D’où vient la confusion ? Il s’agit de l’habituelle confusion entre fiction et réalité. Pour écrire son roman, Daniel Defoe s’est en effet librement inspiré d’un fait réel : de 1704 à 1709, un marin écossais nommé Alexandre Selkirk a effectivement passé quatre ans et quatre mois sur une île déserte appartenant à l’archipel Juan Fernández, l’île Más a Tierra, en plein océan Pacifique, celle-là même qui depuis 1966, a pris le nom d’île Robinson Crusoé. (Le nom d’Alexandre Selkirk a été donné, lui, à une autre île du même archipel.)
Une aventure qui fascine
À son retour à Londres en 1711, l’aventure d’Alexandre Selkirk fascine. Le capitaine du bateau qui l’a sauvé, le corsaire Woodes Rogers, en parle dans le récit de voyage qu’il publie en 1712, A Cruising Voyage Round the World. L’écrivain et journaliste Richard Steele publiera également l’histoire du rescapé dans son journal El Englishman en 1713. Il est donc probable que Daniel Defoe ait connu ces textes et se soit inspiré (entre autres sources) de l’extraordinaire aventure d’Alexandre Selkirk pour écrire son Robinson Crusoé, œuvre impérissable considérée par beaucoup comme le premier roman de langue anglaise.
Cependant, son récit est une fiction et comme telle, l’auteur avait le droit d’en situer l’action n’importe où dans le monde. Daniel Defoe a choisi, comme l’indique le titre complet de son roman, une île proche de l’embouchure de l’Orénoque. Dans le texte même de Robinson Crusoé, quelques précisions sont données sur cet endroit.

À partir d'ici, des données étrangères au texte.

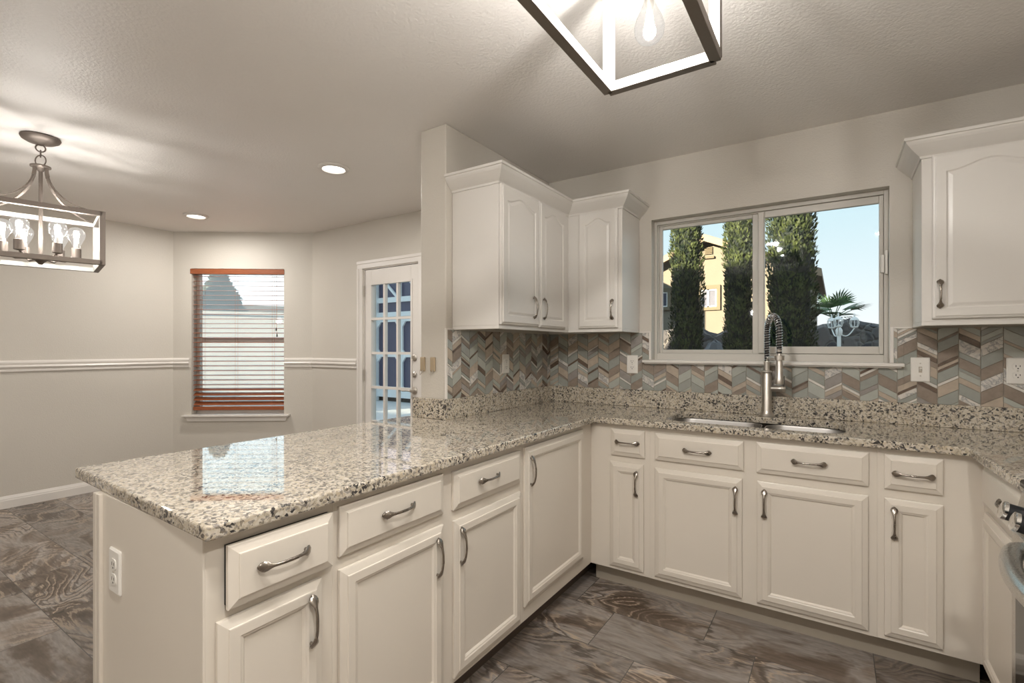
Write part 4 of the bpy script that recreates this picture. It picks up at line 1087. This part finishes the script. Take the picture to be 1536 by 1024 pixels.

À un point du récit, l’auteur décrit comment le navire dévia à la suite d’une première tempête :
(…) il se trouva avoir gagné la côte de la Guyane, ou partie septentrionale du Brésil, au-delà du fleuve des Amazones, vers l’Orénoque, communément appelé la Grande Rivière. (…) Après avoir examiné (…) les cartes des côtes maritimes de l’Amérique, nous conclûmes qu’il n’y avait point de pays habité où nous pourrions relâcher avant que nous eussions atteint l’archipel des Caraïbes. Nous résolûmes donc de faire voile vers la Barbade, où nous espérions, en gardant la haute mer pour éviter l’entrée du golfe du Mexique, pouvoir aisément parvenir en quinze jours de navigation, d’autant qu’il nous était impossible de faire notre voyage à la côte d’Afrique sans des secours, et pour notre vaisseau et pour nous-mêmes.
Dans ce dessein, nous changeâmes de route, et nous gouvernâmes Nord-Ouest quart Ouest, afin d’atteindre une de nos îles anglaises, où je comptais recevoir quelque assistance. Mais il en devait être autrement ; car, par les douze degrés dix-huit minutes de latitude, nous fûmes assaillis par une seconde tempête qui nous emporta avec la même impétuosité vers l’Ouest, et nous poussa si loin hors de toute route fréquentée, que si nos existences avaient été sauvées quant à la mer, nous aurions eu plutôt la chance d’être dévorés par les Sauvages que celle de retourner en notre pays (pp. 51-52, éd. Feedbooks, 2006).
C’est là qu’eut lieu le naufrage, sans autre précision. Mais les indications géographiques données laissent croire qu’on se trouvait bien quelque part à proximité des bouches de l’Orénoque.
Longues conversations
Les autres mentions de l’Orénoque interviennent bien plus tard dans le récit. Robinson Crusoé a déjà rencontré Vendredi et commencé à l’éduquer. Il a de longues conversations avec son nouvel ami :
Après que j’eus eu cet entretien avec lui, je lui demandai combien il y avait de notre île au continent, et si les canots rarement périssaient. Il me répondit qu’il n’y avait point de danger, que jamais il ne se perdait un canot ; qu’un peu plus en avant en mer on trouvait dans la matinée toujours le même courant et le même vent, et dans l’après-midi un vent et un courant opposés.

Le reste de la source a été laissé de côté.